### Aim of the exercise
Each line below should be quoted exactly, please.

— Begin —

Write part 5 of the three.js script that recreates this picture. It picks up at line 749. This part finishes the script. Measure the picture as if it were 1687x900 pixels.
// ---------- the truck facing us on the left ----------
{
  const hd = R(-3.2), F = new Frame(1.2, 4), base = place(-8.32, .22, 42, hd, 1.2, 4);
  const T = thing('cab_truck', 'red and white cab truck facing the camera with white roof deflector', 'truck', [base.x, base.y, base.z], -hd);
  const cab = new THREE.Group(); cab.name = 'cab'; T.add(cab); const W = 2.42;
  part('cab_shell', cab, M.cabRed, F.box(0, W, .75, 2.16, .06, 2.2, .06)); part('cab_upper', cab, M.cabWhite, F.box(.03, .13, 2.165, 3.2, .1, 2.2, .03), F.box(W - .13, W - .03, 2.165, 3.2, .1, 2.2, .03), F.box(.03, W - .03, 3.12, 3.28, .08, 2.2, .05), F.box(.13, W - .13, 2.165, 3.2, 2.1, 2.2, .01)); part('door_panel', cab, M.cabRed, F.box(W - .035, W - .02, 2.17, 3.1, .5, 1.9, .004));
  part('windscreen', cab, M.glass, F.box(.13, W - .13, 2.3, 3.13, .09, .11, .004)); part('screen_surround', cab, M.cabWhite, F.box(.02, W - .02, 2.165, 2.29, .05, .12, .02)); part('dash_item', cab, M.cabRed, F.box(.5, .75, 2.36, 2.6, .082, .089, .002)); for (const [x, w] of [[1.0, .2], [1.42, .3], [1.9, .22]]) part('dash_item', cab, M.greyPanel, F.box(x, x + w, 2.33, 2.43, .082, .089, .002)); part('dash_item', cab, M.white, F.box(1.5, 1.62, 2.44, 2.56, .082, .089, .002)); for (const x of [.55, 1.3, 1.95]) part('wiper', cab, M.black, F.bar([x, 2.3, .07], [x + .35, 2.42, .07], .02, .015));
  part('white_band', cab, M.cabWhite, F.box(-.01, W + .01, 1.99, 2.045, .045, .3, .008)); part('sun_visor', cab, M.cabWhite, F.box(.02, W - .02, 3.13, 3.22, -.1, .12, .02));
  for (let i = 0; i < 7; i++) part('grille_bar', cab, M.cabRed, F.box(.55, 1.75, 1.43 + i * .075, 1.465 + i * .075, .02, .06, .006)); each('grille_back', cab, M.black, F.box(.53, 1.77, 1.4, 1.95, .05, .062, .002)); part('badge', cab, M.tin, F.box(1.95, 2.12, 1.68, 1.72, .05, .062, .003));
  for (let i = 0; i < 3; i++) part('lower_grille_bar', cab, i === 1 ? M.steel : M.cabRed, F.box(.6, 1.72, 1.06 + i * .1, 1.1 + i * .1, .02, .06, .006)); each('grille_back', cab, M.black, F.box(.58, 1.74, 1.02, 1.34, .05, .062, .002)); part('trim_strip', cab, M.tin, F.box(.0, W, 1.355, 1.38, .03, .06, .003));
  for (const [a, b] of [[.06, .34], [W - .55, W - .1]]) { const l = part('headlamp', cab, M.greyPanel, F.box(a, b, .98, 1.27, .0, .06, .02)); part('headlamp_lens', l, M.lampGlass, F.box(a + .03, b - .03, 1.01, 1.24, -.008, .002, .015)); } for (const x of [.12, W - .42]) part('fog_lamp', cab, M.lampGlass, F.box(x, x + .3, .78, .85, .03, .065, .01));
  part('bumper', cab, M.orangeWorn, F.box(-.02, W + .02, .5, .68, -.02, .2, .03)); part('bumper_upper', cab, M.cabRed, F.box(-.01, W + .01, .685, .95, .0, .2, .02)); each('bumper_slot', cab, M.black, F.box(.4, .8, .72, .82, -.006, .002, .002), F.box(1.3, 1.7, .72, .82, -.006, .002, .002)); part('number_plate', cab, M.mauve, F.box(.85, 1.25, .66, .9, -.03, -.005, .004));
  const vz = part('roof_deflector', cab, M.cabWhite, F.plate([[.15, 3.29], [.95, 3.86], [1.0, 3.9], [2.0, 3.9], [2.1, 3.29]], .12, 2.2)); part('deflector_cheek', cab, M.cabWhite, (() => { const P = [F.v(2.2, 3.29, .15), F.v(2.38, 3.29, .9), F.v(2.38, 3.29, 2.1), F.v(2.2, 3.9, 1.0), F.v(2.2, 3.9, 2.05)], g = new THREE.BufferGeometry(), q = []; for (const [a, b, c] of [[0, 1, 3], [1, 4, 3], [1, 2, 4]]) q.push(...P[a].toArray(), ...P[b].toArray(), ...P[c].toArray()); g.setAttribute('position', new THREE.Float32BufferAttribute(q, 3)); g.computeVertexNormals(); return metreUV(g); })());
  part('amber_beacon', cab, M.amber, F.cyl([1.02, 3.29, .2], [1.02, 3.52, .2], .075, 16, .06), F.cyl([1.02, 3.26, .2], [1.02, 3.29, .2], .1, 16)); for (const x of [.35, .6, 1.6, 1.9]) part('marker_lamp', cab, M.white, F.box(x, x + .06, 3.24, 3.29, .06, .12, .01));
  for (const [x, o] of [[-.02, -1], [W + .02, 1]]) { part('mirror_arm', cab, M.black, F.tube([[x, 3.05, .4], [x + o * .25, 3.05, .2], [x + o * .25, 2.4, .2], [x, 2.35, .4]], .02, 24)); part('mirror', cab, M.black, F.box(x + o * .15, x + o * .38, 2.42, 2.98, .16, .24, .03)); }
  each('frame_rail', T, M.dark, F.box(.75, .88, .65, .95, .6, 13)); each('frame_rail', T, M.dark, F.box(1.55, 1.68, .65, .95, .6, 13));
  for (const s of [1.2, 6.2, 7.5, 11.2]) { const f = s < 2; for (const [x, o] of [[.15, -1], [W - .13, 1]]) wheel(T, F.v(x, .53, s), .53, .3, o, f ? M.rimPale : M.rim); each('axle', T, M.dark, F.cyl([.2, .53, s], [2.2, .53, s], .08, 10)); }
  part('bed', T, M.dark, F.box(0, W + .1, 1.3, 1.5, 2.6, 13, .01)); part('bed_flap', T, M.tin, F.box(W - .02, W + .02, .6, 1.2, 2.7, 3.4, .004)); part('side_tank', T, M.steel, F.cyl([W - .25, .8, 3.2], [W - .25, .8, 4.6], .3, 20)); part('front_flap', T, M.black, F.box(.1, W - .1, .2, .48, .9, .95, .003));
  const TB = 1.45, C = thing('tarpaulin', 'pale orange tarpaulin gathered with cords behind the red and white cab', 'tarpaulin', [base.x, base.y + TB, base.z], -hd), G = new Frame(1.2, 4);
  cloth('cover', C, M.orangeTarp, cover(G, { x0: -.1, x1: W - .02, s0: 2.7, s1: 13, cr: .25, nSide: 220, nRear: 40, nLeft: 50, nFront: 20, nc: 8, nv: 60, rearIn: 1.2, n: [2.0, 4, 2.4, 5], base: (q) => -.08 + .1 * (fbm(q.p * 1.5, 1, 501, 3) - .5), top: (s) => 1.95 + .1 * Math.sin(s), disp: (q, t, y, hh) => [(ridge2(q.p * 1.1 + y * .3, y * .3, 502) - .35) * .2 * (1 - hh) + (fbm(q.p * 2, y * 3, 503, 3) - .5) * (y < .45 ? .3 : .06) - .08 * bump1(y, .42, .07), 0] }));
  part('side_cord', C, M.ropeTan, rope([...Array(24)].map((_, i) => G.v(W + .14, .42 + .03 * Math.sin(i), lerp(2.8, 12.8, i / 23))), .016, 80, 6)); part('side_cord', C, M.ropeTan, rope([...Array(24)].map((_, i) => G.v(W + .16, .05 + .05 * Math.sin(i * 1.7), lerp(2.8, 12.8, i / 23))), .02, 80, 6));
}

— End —

### Response to this exercise
Write part 5 of the three.js script that recreates this picture. It picks up at line 749. This part finishes the script. Measure the picture as if it were 1687x900 pixels.
// ---------- the truck facing us on the left ----------
{
  const hd = R(-3.2), F = new Frame(1.2, 4), base = place(-8.32, .22, 42, hd, 1.2, 4);
  const T = thing('cab_truck', 'red and white cab truck facing the camera with white roof deflector', 'truck', [base.x, base.y, base.z], -hd);
  const cab = new THREE.Group(); cab.name = 'cab'; T.add(cab); const W = 2.42;
  part('cab_shell', cab, M.cabRed, F.box(0, W, .75, 2.16, .06, 2.2, .06)); part('cab_upper', cab, M.cabWhite, F.box(.03, .13, 2.165, 3.2, .1, 2.2, .03), F.box(W - .13, W - .03, 2.165, 3.2, .1, 2.2, .03), F.box(.03, W - .03, 3.12, 3.28, .08, 2.2, .05), F.box(.13, W - .13, 2.165, 3.2, 2.1, 2.2, .01)); part('door_panel', cab, M.cabRed, F.box(W - .035, W - .02, 2.17, 3.1, .5, 1.9, .004));
  part('windscreen', cab, M.glass, F.box(.13, W - .13, 2.3, 3.13, .09, .11, .004)); part('screen_surround', cab, M.cabWhite, F.box(.02, W - .02, 2.165, 2.29, .05, .12, .02)); part('dash_item', cab, M.cabRed, F.box(.5, .75, 2.36, 2.6, .082, .089, .002)); for (const [x, w] of [[1.0, .2], [1.42, .3], [1.9, .22]]) part('dash_item', cab, M.greyPanel, F.box(x, x + w, 2.33, 2.43, .082, .089, .002)); part('dash_item', cab, M.white, F.box(1.5, 1.62, 2.44, 2.56, .082, .089, .002)); for (const x of [.55, 1.3, 1.95]) part('wiper', cab, M.black, F.bar([x, 2.3, .07], [x + .35, 2.42, .07], .02, .015));
  part('white_band', cab, M.cabWhite, F.box(-.01, W + .01, 1.99, 2.045, .045, .3, .008)); part('sun_visor', cab, M.cabWhite, F.box(.02, W - .02, 3.13, 3.22, -.1, .12, .02));
  for (let i = 0; i < 7; i++) part('grille_bar', cab, M.cabRed, F.box(.55, 1.75, 1.43 + i * .075, 1.465 + i * .075, .02, .06, .006)); each('grille_back', cab, M.black, F.box(.53, 1.77, 1.4, 1.95, .05, .062, .002)); part('badge', cab, M.tin, F.box(1.95, 2.12, 1.68, 1.72, .05, .062, .003));
  for (let i = 0; i < 3; i++) part('lower_grille_bar', cab, i === 1 ? M.steel : M.cabRed, F.box(.6, 1.72, 1.06 + i * .1, 1.1 + i * .1, .02, .06, .006)); each('grille_back', cab, M.black, F.box(.58, 1.74, 1.02, 1.34, .05, .062, .002)); part('trim_strip', cab, M.tin, F.box(.0, W, 1.355, 1.38, .03, .06, .003));
  for (const [a, b] of [[.06, .34], [W - .55, W - .1]]) { const l = part('headlamp', cab, M.greyPanel, F.box(a, b, .98, 1.27, .0, .06, .02)); part('headlamp_lens', l, M.lampGlass, F.box(a + .03, b - .03, 1.01, 1.24, -.008, .002, .015)); } for (const x of [.12, W - .42]) part('fog_lamp', cab, M.lampGlass, F.box(x, x + .3, .78, .85, .03, .065, .01));
  part('bumper', cab, M.orangeWorn, F.box(-.02, W + .02, .5, .68, -.02, .2, .03)); part('bumper_upper', cab, M.cabRed, F.box(-.01, W + .01, .685, .95, .0, .2, .02)); each('bumper_slot', cab, M.black, F.box(.4, .8, .72, .82, -.006, .002, .002), F.box(1.3, 1.7, .72, .82, -.006, .002, .002)); part('number_plate', cab, M.mauve, F.box(.85, 1.25, .66, .9, -.03, -.005, .004));
  const vz = part('roof_deflector', cab, M.cabWhite, F.plate([[.15, 3.29], [.95, 3.86], [1.0, 3.9], [2.0, 3.9], [2.1, 3.29]], .12, 2.2)); part('deflector_cheek', cab, M.cabWhite, (() => { const P = [F.v(2.2, 3.29, .15), F.v(2.38, 3.29, .9), F.v(2.38, 3.29, 2.1), F.v(2.2, 3.9, 1.0), F.v(2.2, 3.9, 2.05)], g = new THREE.BufferGeometry(), q = []; for (const [a, b, c] of [[0, 1, 3], [1, 4, 3], [1, 2, 4]]) q.push(...P[a].toArray(), ...P[b].toArray(), ...P[c].toArray()); g.setAttribute('position', new THREE.Float32BufferAttribute(q, 3)); g.computeVertexNormals(); return metreUV(g); })());
  part('amber_beacon', cab, M.amber, F.cyl([1.02, 3.29, .2], [1.02, 3.52, .2], .075, 16, .06), F.cyl([1.02, 3.26, .2], [1.02, 3.29, .2], .1, 16)); for (const x of [.35, .6, 1.6, 1.9]) part('marker_lamp', cab, M.white, F.box(x, x + .06, 3.24, 3.29, .06, .12, .01));
  for (const [x, o] of [[-.02, -1], [W + .02, 1]]) { part('mirror_arm', cab, M.black, F.tube([[x, 3.05, .4], [x + o * .25, 3.05, .2], [x + o * .25, 2.4, .2], [x, 2.35, .4]], .02, 24)); part('mirror', cab, M.black, F.box(x + o * .15, x + o * .38, 2.42, 2.98, .16, .24, .03)); }
  each('frame_rail', T, M.dark, F.box(.75, .88, .65, .95, .6, 13)); each('frame_rail', T, M.dark, F.box(1.55, 1.68, .65, .95, .6, 13));
  for (const s of [1.2, 6.2, 7.5, 11.2]) { const f = s < 2; for (const [x, o] of [[.15, -1], [W - .13, 1]]) wheel(T, F.v(x, .53, s), .53, .3, o, f ? M.rimPale : M.rim); each('axle', T, M.dark, F.cyl([.2, .53, s], [2.2, .53, s], .08, 10)); }
  part('bed', T, M.dark, F.box(0, W + .1, 1.3, 1.5, 2.6, 13, .01)); part('bed_flap', T, M.tin, F.box(W - .02, W + .02, .6, 1.2, 2.7, 3.4, .004)); part('side_tank', T, M.steel, F.cyl([W - .25, .8, 3.2], [W - .25, .8, 4.6], .3, 20)); part('front_flap', T, M.black, F.box(.1, W - .1, .2, .48, .9, .95, .003));
  const TB = 1.45, C = thing('tarpaulin', 'pale orange tarpaulin gathered with cords behind the red and white cab', 'tarpaulin', [base.x, base.y + TB, base.z], -hd), G = new Frame(1.2, 4);
  cloth('cover', C, M.orangeTarp, cover(G, { x0: -.1, x1: W - .02, s0: 2.7, s1: 13, cr: .25, nSide: 220, nRear: 40, nLeft: 50, nFront: 20, nc: 8, nv: 60, rearIn: 1.2, n: [2.0, 4, 2.4, 5], base: (q) => -.08 + .1 * (fbm(q.p * 1.5, 1, 501, 3) - .5), top: (s) => 1.95 + .1 * Math.sin(s), disp: (q, t, y, hh) => [(ridge2(q.p * 1.1 + y * .3, y * .3, 502) - .35) * .2 * (1 - hh) + (fbm(q.p * 2, y * 3, 503, 3) - .5) * (y < .45 ? .3 : .06) - .08 * bump1(y, .42, .07), 0] }));
  part('side_cord', C, M.ropeTan, rope([...Array(24)].map((_, i) => G.v(W + .14, .42 + .03 * Math.sin(i), lerp(2.8, 12.8, i / 23))), .016, 80, 6)); part('side_cord', C, M.ropeTan, rope([...Array(24)].map((_, i) => G.v(W + .16, .05 + .05 * Math.sin(i * 1.7), lerp(2.8, 12.8, i / 23))), .02, 80, 6));
}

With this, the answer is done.